Rajesh Jain at Emergic cites a NYTimes article about the sudden interest in Friendster and other community sites (yes, we’ve been down this road before… anyone remember SixDegrees and TheGlobe?). From the article:
When two people greet each other on the street, neither can see (nor hope to grasp) the range of the other’s social network. For that matter, no individual can see information about his or her own social network: who knows whom, and how. Friendster offers a mix of architecture-changing tools and technologies: e-mail, a profile (which offers a persistent presentation of self) and a coarse representation of a social network.
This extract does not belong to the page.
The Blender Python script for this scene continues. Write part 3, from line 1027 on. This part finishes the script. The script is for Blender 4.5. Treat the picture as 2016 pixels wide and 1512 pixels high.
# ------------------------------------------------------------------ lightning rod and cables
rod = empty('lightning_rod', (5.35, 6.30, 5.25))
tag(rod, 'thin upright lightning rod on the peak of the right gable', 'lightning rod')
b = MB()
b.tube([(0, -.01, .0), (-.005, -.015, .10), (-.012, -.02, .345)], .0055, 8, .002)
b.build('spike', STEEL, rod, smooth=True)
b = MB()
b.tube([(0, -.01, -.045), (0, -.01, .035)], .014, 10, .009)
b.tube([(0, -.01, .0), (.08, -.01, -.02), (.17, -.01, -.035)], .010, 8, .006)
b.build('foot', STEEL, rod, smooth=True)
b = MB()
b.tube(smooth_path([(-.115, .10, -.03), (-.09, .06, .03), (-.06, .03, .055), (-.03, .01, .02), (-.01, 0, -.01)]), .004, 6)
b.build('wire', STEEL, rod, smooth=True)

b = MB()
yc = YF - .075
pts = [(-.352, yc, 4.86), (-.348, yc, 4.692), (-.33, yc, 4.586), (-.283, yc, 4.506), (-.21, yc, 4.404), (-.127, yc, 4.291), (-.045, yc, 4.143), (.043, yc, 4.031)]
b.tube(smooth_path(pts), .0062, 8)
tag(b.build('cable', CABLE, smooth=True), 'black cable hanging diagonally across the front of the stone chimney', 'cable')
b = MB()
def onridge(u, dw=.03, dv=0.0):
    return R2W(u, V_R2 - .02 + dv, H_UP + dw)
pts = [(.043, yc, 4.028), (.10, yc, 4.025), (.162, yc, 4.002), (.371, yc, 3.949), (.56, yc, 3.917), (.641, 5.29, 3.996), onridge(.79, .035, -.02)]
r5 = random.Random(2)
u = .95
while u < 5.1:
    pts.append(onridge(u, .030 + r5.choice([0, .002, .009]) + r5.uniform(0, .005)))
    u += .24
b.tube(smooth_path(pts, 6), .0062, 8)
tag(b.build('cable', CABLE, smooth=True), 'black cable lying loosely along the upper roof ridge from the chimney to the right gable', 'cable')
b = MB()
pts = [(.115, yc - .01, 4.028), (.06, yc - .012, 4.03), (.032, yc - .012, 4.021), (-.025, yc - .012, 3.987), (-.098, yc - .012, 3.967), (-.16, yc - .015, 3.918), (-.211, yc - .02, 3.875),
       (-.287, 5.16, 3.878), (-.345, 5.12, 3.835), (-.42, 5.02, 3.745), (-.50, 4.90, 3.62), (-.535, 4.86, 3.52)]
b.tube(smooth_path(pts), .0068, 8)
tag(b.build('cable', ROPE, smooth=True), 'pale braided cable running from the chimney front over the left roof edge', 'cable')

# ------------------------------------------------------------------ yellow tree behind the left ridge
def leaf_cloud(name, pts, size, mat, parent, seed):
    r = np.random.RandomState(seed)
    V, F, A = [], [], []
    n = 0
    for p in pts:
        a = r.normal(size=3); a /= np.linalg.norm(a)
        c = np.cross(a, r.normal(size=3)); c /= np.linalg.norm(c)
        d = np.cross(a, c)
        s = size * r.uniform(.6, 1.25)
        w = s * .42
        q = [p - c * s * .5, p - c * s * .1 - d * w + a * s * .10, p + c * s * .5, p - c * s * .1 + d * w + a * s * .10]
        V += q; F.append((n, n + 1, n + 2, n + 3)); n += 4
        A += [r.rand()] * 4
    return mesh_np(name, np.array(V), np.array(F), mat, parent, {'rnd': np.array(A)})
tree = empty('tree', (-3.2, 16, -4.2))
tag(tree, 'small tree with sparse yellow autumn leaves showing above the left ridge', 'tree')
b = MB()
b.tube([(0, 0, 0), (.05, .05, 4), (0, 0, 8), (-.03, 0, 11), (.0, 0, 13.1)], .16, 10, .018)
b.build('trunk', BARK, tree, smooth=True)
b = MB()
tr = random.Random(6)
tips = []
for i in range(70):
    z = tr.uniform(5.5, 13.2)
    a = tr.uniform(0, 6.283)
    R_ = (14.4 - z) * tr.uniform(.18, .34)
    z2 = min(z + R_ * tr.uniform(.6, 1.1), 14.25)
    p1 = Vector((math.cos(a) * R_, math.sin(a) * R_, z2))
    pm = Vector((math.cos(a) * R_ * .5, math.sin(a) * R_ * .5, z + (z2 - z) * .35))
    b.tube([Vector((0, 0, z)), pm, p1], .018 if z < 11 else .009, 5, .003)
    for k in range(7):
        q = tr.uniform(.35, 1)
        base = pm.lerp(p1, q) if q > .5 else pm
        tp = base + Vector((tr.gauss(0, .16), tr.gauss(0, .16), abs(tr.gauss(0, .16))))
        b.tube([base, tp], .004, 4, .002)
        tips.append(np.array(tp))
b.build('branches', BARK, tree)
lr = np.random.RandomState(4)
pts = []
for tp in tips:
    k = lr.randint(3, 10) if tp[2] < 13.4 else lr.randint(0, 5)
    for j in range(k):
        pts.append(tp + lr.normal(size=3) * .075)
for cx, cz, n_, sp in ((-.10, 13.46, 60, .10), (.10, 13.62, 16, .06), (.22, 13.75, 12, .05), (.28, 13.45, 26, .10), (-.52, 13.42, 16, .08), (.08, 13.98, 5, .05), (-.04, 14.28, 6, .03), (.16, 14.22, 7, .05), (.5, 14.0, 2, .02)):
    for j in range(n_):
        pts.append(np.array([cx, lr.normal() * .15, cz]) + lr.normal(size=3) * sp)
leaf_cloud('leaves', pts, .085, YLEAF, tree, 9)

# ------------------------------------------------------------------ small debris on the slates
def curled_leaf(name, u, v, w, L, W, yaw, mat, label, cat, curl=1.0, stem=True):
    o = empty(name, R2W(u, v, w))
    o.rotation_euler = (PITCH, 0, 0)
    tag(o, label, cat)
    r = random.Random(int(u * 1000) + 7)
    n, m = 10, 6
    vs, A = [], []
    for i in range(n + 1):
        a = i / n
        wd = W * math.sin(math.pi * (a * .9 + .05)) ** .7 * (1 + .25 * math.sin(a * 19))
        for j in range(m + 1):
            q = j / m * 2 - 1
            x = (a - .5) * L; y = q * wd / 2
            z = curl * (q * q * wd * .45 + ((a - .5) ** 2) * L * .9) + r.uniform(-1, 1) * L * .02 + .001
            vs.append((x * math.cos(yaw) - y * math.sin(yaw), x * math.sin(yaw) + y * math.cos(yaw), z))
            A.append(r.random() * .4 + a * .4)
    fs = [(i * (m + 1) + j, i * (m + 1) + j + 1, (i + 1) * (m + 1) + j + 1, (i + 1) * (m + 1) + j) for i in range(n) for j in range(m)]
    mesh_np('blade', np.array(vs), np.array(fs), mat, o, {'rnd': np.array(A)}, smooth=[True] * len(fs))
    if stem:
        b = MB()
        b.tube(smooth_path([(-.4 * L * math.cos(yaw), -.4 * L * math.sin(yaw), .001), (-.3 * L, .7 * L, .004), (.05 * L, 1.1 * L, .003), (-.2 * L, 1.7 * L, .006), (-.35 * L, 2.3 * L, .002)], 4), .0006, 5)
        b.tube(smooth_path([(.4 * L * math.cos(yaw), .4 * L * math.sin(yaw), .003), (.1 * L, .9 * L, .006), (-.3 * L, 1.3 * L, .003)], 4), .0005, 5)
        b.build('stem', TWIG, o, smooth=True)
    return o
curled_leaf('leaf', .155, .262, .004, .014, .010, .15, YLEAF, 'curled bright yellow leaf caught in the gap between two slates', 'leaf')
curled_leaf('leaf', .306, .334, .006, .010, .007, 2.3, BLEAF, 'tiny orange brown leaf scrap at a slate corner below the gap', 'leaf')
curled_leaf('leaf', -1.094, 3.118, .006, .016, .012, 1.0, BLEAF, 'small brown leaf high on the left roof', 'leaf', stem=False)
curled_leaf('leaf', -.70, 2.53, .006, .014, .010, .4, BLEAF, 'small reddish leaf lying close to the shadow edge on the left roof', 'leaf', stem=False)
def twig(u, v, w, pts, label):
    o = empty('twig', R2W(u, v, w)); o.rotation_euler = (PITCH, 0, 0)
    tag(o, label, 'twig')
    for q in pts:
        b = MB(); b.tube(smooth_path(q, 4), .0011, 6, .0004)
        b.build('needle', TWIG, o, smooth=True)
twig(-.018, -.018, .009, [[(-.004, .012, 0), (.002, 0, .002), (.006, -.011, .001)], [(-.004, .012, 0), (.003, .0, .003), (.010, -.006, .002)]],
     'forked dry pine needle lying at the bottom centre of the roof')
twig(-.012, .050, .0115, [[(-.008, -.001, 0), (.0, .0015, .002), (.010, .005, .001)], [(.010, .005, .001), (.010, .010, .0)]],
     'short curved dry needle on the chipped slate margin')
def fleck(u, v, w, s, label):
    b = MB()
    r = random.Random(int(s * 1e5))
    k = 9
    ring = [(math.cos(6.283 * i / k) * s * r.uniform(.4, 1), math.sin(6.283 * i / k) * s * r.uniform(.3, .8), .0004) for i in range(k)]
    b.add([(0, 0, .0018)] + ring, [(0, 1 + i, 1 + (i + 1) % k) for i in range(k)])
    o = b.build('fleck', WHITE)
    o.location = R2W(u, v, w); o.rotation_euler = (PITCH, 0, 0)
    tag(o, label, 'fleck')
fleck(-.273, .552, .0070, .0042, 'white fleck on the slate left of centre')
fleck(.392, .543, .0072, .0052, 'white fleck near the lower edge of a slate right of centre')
Jain doesn’t call it out here, but I think the elusive chimera here is how to represent and display depth. For a news website (say, News.com), you view one story at a time, but there are tens of thousands of articles from 1996 through 2003. How, from that one story, do you get a sense of the authority that depth of coverage can convey? (Hint: the NYTimes has the same problem, which explains why brands do matter.) A millisecond glance at a book tells you how deeply it attempts to cover a subject, but a website is worse even than a newspaper or magazine in its difficulty in expressing its place in the tapestry of information. Friendster and LinkedIn and these other social networking sites are trying to draw the (ever-shifting) map of ‘alliances’ between and among people. This depth is false and illusory, but that the space is even being mined is fascinating. Still not a business (despite the influx of funds), but fascinating.